Credit: Lundin Mining

Lundin Mining (TSX: LUN) has published its 2021 sustainability report highlighting its new “Focused on the Future” sustainability strategy, including an interim 35% reduction target in greenhouse gas emissions by 2030.

The company has been reporting on the safety, environmental, social and economic issues in a comprehensive, standalone document since 2010. The 2021 report was prepared in accordance with the Global Reporting Initiative (GRI) standards and broadly mapped against the Sustainability Accounting Standards Board’s (SASB) metals and mining standard.
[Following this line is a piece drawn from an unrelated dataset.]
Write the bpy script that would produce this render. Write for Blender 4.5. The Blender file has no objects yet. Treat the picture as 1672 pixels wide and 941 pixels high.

In the report, the company highlighted several achievements in 2021. It was the safest year ever for total recordable injury frequency rate of 0.54 per 200,000 person hours worked. Level 2 environmental incidents were significantly reduced to seven, as compared to 16 in 2020. And work continued implementation of the Global Industry Standard on Tailings Management (GISTM).

“We delivered many lasting improvements in safety, environmental and social performance in 2021, as highlighted in our 12th annual sustainability report,” said Peter Rockandel, president and CEO.

“Integral to Lundin Mining’s continued success is that our approach to responsible mining keep pace with climate change, the demands of the green economy for the metals we produce, and evolving employee and stakeholder expectations. To ensure we accomplish these, in late 2020, we began a journey to refresh our approach to sustainability and develop a new long-term strategy.”

“Though Lundin Mining is already a leader with an industry-low greenhouse gas (GHG) emission intensity for the base metals we produce, we acknowledge our role in the call for action to reduce emissions, commit to low-carbon alternatives and develop climate resilience,” added Kristen Mariuzza, VP of environment and social performance.

“We are pleased to announce an interim Scope 1 and Scope 2 GHG absolute emissions reduction target of 35% by 2030 compared to our 2019 baseline year. Setting a 2030 target places us clearly on our climate commitment pathway to 2050.”